Un dispositif qui ne pénalisera ni les transporteurs ni les consommateurs
La TKPL sera versée par tous les transporteurs utilisant l’infrastructure soumise à péage, elle ne désavantage donc pas le pavillon français et même au contraire, puisque les transporteurs européens devront s’en acquitter également. Ensuite, si sa conséquence sur les coûts de transport a été estimée entre 3 et 4%, l’impact in fine sur les prix à la consommation de l’ordre sera de l’ordre de 0,1%.
La taxe sera payée par les commanditaires et non les transporteurs : le dispositif de report du montant de la taxe sur la marchandise garantit aux transporteurs la prise en charge du coût supplémentaire par le chargeur. Il est donc faux de dire que cette TKPL sera supportée par les transporteurs routiers avec toutes les conséquences économiques sous entendues.

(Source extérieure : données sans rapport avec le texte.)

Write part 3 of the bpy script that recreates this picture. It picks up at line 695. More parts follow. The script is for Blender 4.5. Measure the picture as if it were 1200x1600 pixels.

Nous demandons donc au Premier ministre et au ministre des Transports de ne pas céder à la pression d’intérêts corporatistes. Le report de la mise en œuvre de la TKPL par le gouvernement constituerait un très mauvais signal à quelques jours de la conférence environnementale
1Taxe Interieure sur les Consommations de Produits Energétique
2Selon l’étude remise en octobre 2011 par le Conseil général de l'environnement et du développement durable (CGEDD) demandé dans le cadre de la loi Grenelle I par le Parlement sur « les enjeux et les impacts relatifs à la généralisation de l'autorisation de circulation des poids lourds de 44 tonnes ».